PORTLAND, Ore. - More than 800,000 Oregonians are living with a disability, and this week the attention is on making sure they have an opportunity to vote. It's National Disability Voter Registration Week, and groups including Deaf People United and the Autism Society of Oregon are assisting with voter registration and voting efforts among the disability community.

Esther Harlow, voting rights advocate for Disability Rights Oregon, said it's an important week.

"It's making sure that everyone understands that people with disabilities have a right to vote in Oregon," she said. "Regardless of whether they have a guardian, regardless of whether they can read their ballots, they still have that right to vote."

Harlow said voters in Oregon have an easier time than in some other states because all ballots are cast by mail. However, she said, there's still some concern that some ballot drops could be too high and therefore don't meet standards of the Americans with Disabilities Act.

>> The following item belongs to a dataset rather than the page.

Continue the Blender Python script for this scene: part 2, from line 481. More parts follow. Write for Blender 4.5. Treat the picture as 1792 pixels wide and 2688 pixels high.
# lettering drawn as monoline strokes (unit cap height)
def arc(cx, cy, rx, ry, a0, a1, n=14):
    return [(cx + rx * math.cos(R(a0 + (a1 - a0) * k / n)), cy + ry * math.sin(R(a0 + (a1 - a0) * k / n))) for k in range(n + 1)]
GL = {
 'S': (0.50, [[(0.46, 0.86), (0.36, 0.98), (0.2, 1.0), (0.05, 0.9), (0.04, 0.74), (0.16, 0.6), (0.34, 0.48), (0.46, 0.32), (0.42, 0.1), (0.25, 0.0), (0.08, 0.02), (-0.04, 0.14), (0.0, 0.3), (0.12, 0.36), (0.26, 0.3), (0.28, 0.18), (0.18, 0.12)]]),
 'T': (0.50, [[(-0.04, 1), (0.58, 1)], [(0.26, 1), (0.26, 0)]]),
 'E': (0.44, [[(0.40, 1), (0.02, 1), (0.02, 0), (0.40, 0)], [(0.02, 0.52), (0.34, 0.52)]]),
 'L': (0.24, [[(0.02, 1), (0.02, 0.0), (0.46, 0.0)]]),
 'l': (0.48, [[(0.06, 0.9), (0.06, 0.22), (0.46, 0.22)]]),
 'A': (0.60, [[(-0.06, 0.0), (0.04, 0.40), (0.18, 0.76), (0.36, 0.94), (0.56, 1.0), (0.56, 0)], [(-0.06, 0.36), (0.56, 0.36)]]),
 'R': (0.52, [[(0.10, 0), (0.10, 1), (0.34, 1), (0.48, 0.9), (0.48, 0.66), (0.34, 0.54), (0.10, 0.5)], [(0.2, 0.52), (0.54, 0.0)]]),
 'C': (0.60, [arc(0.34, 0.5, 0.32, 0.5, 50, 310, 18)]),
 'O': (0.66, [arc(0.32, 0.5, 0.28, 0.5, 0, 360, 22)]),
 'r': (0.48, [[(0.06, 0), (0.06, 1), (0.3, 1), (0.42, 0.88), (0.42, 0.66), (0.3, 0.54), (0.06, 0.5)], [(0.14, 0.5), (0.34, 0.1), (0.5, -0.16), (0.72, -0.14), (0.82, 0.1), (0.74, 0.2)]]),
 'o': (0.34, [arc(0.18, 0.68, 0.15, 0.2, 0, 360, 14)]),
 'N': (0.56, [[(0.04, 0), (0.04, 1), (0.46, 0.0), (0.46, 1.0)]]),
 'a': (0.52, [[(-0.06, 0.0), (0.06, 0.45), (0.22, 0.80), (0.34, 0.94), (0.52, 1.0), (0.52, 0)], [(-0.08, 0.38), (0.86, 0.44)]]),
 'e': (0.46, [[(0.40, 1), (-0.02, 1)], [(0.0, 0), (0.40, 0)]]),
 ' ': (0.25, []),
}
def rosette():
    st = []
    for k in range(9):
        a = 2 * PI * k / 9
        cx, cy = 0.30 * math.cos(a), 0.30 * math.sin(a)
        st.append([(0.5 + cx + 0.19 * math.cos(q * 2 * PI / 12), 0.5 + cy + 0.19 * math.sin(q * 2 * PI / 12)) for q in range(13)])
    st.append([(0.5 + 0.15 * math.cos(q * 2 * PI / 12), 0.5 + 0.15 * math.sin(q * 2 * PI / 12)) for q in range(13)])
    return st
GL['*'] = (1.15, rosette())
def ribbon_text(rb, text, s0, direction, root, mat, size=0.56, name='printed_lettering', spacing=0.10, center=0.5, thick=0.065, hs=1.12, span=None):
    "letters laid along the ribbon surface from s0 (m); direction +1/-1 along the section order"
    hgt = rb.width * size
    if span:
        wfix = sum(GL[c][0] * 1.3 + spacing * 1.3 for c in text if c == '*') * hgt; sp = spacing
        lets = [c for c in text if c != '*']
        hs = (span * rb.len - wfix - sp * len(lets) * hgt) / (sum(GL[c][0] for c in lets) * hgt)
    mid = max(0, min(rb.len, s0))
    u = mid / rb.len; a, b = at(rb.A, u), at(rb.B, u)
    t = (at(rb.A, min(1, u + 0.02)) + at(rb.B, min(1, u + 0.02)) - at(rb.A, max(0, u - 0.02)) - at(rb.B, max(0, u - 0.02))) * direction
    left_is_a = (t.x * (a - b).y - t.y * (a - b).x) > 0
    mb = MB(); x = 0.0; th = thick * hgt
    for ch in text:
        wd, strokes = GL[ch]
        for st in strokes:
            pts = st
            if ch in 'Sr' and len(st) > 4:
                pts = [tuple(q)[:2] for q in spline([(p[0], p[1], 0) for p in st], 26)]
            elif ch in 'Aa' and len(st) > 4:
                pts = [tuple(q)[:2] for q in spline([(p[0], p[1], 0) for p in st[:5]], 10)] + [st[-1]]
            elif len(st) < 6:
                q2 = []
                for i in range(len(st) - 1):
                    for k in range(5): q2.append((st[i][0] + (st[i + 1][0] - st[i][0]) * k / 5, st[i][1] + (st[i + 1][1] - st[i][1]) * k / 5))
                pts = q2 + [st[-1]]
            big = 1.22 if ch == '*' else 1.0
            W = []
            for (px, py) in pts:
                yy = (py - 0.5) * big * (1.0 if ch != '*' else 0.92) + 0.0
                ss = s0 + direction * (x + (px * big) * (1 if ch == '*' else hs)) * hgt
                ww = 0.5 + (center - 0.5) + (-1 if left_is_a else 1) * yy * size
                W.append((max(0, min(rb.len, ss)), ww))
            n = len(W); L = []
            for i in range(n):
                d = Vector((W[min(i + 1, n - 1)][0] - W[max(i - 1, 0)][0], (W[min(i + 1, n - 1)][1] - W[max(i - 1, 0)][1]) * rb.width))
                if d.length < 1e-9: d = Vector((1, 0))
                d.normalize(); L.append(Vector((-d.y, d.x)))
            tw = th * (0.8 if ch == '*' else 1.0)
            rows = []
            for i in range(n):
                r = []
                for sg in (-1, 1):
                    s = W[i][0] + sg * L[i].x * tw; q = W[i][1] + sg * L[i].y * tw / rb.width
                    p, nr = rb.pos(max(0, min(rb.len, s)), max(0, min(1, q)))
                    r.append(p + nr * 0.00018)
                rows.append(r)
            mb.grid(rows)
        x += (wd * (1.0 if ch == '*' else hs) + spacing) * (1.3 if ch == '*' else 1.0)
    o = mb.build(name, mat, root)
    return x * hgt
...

People might not realize that election officials are able to accommodate a voter with nearly any kind of disability, Harlow said. For example, every county in Oregon has tablet computers that can be delivered and used so a person can vote from the privacy of home.

"The person can use the tablet to plug in a sip-and-puff controller that they can use if they are, for instance quadriplegic," she said, "or they can magnify the text if they have a vision impairment, or they can have the text read to them from the tablet if they are blind."

People with disabilities could make up a major voting bloc in the United States. According to the U.S. Census Bureau, nearly 57 million Americans between ages 18 and 64 are living with a disability.

Information about National Disability Voter Registration Week is online at disability.gov.